Ho letto una serie di interventi sulla situazione al Giornale di Sicilia. Messaggi di incoraggiamento ai giornalisti, appelli accorati alle istituzioni, ricette per superare la crisi. Volevo dire qualcosa di sensato anch’io, visto che conosco bene la realtà di cui si parla tanto (a volte anche a vanvera), ma l’unica cosa che mi viene in mente è questa: il Giornale di Sicilia non va salvato. Se veramente avete a cuore le sorti di uno dei più antichi quotidiani d’Italia, peraltro nel suo centosessantesimo anniversario, in questo momento dovreste solo staccare la spina e lasciarlo morire. Perché l’alternativa, per come stanno le cose oggi, è un accanimento terapeutico che si limiterebbe a spingere in avanti di qualche mese un destino già segnato. Con l’agonia e la sofferenza che ne consegue, soprattutto per i lavoratori.

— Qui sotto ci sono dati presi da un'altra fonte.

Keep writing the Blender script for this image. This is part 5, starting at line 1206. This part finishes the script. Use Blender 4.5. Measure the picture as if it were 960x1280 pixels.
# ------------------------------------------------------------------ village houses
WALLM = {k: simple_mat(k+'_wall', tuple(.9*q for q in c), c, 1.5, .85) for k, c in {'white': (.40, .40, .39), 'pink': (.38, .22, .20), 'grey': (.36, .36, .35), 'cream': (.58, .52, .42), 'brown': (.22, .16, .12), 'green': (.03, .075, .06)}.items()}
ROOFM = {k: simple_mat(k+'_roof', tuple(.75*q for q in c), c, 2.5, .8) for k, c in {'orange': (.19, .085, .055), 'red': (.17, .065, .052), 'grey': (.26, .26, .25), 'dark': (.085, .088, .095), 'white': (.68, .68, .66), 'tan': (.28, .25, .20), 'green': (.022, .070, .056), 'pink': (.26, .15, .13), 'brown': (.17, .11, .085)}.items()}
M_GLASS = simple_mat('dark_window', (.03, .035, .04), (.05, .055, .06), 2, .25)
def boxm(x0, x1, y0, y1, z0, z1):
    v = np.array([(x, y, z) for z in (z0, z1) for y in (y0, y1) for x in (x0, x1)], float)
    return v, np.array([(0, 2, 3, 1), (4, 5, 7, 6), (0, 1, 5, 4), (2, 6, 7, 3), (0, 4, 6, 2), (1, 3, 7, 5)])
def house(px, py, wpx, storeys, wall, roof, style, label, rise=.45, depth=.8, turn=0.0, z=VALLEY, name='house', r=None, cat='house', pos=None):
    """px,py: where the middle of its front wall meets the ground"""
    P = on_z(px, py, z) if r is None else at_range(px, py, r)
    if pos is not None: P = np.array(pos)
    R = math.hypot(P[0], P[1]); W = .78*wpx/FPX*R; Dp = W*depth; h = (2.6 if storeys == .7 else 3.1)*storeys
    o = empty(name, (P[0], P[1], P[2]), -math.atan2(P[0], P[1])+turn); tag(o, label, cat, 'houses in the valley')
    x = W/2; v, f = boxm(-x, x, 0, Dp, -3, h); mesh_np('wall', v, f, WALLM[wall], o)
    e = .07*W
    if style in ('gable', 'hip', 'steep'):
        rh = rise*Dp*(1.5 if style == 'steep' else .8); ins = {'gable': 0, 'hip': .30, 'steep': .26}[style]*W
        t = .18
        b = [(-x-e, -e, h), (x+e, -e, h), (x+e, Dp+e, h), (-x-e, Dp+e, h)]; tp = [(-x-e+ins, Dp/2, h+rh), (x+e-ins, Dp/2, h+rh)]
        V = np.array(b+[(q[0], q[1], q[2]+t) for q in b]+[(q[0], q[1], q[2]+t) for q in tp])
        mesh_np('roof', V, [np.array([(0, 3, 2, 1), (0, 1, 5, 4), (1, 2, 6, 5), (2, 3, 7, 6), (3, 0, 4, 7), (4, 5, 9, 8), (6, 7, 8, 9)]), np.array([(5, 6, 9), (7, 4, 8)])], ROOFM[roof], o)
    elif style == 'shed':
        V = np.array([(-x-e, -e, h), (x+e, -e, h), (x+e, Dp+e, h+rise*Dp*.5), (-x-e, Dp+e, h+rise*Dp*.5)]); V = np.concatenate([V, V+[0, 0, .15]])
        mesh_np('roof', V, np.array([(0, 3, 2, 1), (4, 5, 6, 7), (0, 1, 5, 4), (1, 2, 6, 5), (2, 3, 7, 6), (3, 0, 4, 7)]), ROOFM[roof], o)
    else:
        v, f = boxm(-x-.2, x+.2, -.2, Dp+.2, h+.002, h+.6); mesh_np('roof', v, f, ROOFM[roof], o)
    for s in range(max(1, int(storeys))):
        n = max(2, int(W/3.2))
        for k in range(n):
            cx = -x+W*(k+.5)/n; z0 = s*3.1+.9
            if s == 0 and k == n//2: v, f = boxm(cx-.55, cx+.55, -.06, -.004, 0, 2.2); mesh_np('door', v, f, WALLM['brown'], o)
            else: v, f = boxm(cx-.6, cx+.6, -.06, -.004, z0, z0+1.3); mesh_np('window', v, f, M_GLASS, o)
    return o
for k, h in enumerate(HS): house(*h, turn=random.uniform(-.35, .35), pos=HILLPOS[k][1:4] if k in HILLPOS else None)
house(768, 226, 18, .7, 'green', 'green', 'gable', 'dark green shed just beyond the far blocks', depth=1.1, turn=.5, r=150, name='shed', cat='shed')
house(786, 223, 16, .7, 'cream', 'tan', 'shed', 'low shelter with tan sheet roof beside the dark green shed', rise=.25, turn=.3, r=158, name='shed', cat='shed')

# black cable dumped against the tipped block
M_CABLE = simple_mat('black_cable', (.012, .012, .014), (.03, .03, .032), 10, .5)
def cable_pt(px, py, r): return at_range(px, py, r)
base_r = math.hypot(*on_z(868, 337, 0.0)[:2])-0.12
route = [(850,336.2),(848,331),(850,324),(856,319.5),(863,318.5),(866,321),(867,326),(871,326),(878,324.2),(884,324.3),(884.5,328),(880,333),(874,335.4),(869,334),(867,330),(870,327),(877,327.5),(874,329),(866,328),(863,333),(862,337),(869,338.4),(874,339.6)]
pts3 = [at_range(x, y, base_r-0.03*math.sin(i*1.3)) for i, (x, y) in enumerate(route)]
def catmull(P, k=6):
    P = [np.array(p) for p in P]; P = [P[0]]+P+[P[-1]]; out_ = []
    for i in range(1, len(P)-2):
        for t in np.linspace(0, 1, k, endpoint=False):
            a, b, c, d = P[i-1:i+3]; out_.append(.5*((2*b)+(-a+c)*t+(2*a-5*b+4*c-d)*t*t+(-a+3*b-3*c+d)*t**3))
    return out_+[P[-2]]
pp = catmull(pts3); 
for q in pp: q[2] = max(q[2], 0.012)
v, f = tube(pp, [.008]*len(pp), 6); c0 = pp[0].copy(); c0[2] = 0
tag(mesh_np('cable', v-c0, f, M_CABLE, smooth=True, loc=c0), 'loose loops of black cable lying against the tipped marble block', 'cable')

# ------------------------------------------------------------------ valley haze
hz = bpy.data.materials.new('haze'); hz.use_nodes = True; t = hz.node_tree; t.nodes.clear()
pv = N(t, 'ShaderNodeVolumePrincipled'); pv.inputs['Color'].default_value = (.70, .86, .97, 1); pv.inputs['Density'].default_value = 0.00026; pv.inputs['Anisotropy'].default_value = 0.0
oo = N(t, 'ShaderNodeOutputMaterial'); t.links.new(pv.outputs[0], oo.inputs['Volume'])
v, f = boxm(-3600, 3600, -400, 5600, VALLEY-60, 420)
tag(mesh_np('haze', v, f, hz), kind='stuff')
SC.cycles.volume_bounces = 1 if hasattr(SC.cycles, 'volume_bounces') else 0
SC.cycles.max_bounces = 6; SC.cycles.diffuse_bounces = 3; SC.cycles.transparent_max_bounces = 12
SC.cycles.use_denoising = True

Non si può pensare di salvare un’azienda con pannicelli caldi o con contributi a fondo perduto come si è fatto un anno sì e l’altro pure con Alitalia. È solo un modo per rinviare il problema.

Bisogna avere invece il coraggio e la lucidità di analizzare i bilanci e provare a capire cosa dicono i freddi numeri. Capire perché le voci sotto il segno meno sono ogni anno sempre più robuste nonostante gli interventi (pochi) dell’azienda e i sacrifici (tanti, enormi) sostenuti da tutti i comparti produttivi. Bisognerebbe chiedersi se chi è deputato a decidere sulle sorti di una realtà tanto complessa sia veramente in grado di affrontare la tempesta. Del resto tutti possono comandare una nave in un mare calmo e pescoso, ma è quando arriva la burrasca che si capisce il valore di chi sta al timone.

In via Lincoln oggi sono rimaste solo macerie. C’è un management che ha smantellato tutti i comparti a colpi di solidarietà e cassa integrazione. C’è una direzione (e anche una dirigenza) che ha avallato scelte scellerate pensando di essere al riparo solo perché al vertice di una piramide che però si sta sgretolando alla base ed è pronta a crollare da un momento all’altro. E c’è una redazione stanca e sfilacciata che ormai da troppo tempo assiste inerme al continuo impoverimento della testata, sperando semplicemente di avvicinarsi il più possibile alla pensione o a un’alternativa.
Se siamo arrivati a questa situazione non è solo a causa del mercato cinico e barbaro, ma anche e soprattutto di scelte sbagliate. Come quella – l’ultima di una lunghissima serie – di sopprimere da un giorno all’altro centralino e portineria, il contatto diretto con la gente, con i lettori, con le notizie che a volte ti trovano anche se non vai a cercarle.

Salvare il Giornale di Sicilia, oggi, significa avallare un modello di gestione che fa della macelleria sociale l’unico strumento per affrontare le crisi.

Quindi, se veramente avete a cuore le sorti di via Lincoln, dovreste chiedere di completare l’opera avviata dagli editori: annientare tutto, spazzare via le macerie e ricominciare da zero. Con una nuova proprietà, un nuovo management, una nuova direzione e con quei (pochi, forse tanti, di sicuro comunque un numero consistente) giornalisti che ancora credono a questa nobile professione e che amano veramente il Giornale di Sicilia.

Qualsiasi altro intervento servirà solo a spostare in avanti di qualche mese le pagine del calendario e la pubblicazione di un necrologio che è già scritto da tempo.